Be Water #1

Kerstin Ergenzinger

Pluvial
A Sono Tactile Architecture
7.9. –  12.10.2019


Mit Pluvial eröffnet Kerstin Ergenzinger das neue Ausstellungsformat Be Water im B-Part Exhibition Am Gleisdreieck. Nach ihrer einzigartigen Arbeit Raumtaster für Standart International #4 Spatial Clearings, einer ortspezifischen Lichtzeichnung, die mit einem zur programmierbaren Zeichenmaschine modifizierten Overheadprojektor entstand, wird die Zusammenarbeit nun fortgesetzt.

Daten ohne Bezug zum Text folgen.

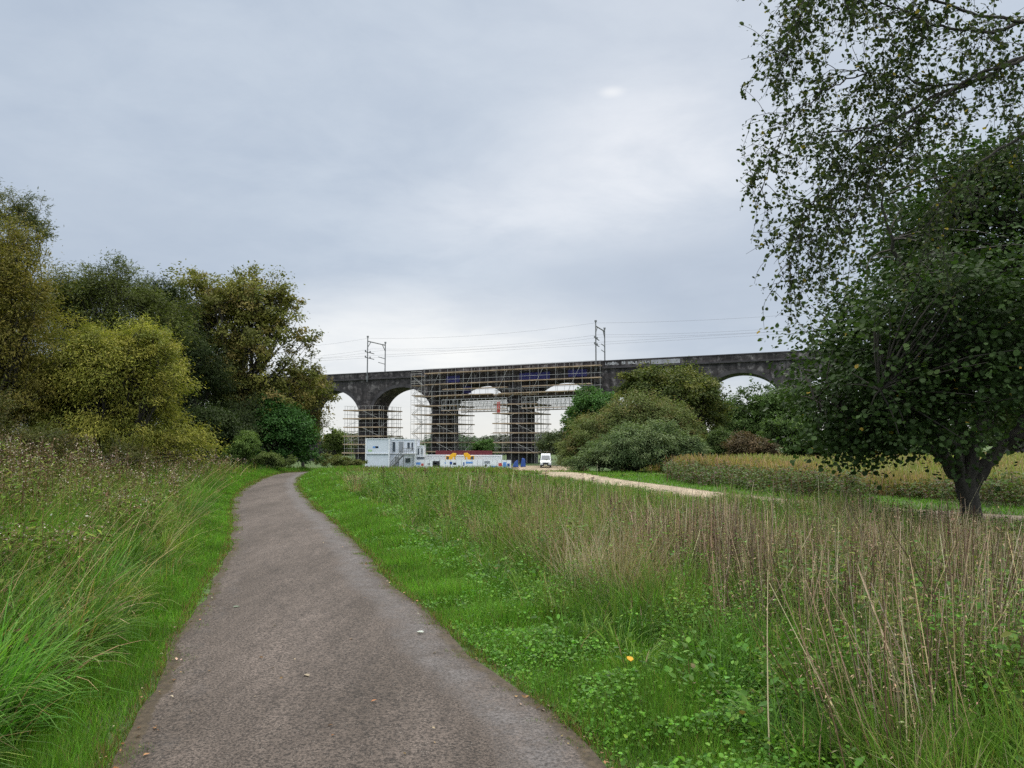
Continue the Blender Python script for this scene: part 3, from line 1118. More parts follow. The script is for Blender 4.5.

Ihre skulpturale Rauminstallation folgt der assoziativen Qualität des Regenrauschens und untersucht die sinnliche und philosophische Beziehung zwischen Mensch und Ort, indem sie den horchenden Körper mit Momenten verbindet, in denen Nähe und Atmosphäre bisher unbekannte Bedeutungsebenen gewinnen.

Das 80-kanalige Rauminstrument besteht aus selbstgefertigten, digital gesteuerten Trommeln, welche nach dem String-Drum-Prinzip arbeiten und die Formgedächtnislegierung Nitinol als Instrumentendraht verwenden. Die hängenden Trommeln balancieren schwebend in einem großen wolkenartigen Mobile. Ihre metallischen Resonanzrohre heben und senken sich an den wärmeempfindlichen, kinetischen Nitinolsaiten und senden und klopfen an- und abschwellende Rhythmen und rauschende Harmonien durch den Raum. Pluvial lädt ein, sich in die akustischen und taktilen Klänge hinein zu begeben und ihnen zu folgen.

Regen materialisiert weißes Rauschen: moduliert durch die Tropfengröße und die Intensität des Niederschlags, akustisch und taktil gefiltert durch die Qualität der Umgebung, auf die die Tropfen treffen. Analog zum Phänomen Regen werden diese String-Drums mit zufälligen An-Aus-Spannungsimpulsen angesteuert, welche wiederum durch die Dichte und Intensität von gesammelten Niederschlagsmessungen auf den Weltmeeren moduliert werden.

Es entsteht eine akustische Umgebung, die sich in Zeit und Raum entwickelt. Denn der physikalische Körper der Trommelwolke mit seinen unterschiedlichen Resonanzfrequenzen und deren Harmonischen wirkt wie ein Satz von Bandbreitenfiltern - definiert durch die unterschiedlichen Rohrlängen, -breiten und -materialien, sowie durch die zufallsbedingt variierenden Spannungen der Trommelfelle. Zusätzlich ist jede Trommel mit einem rückkoppelnden Pendel ausgestattet, das im erhitzten, vollangezogenen Moment die Schaltung unterbricht und die Rhythmen der einzelnen Trommeln weiter auseinanderlaufen lässt.

So simuliert und erzeugt Pluvial akustisch regnerische Bedingungen: sei es ein einzelner Niederschlag oder die anhaltenden Regenfälle einer bestimmten Jahreszeit, ein Klima von variabler Länge oder eine von starkem Niederschlag gekennzeichnete geologische Episode.

Die Klanginstallation knüpft an die Erfahrung an, bei wechselnden Witterungsbedingungen draußen zu sein, an die Wahrnehmungsoffenheit, die entsteht, wenn man diesen ungeschützt ausgesetzt ist. Durch ihre Skulpturalität und ihre zeitgleich nicht direkt über die Form erfahrbare Signifikanz entwickelt die Arbeit einen phänomenartigen Charakter und öffnet einen Erfahrungsraum, der sich an der Schnittstelle zwischen Kunst und Wissenschaft bewegt. Über auditive und visuelle Reize werden Empfindungen evoziert, ähnlich wie Regen Gedankenschweifen und traumähnliche Reisen anstößt.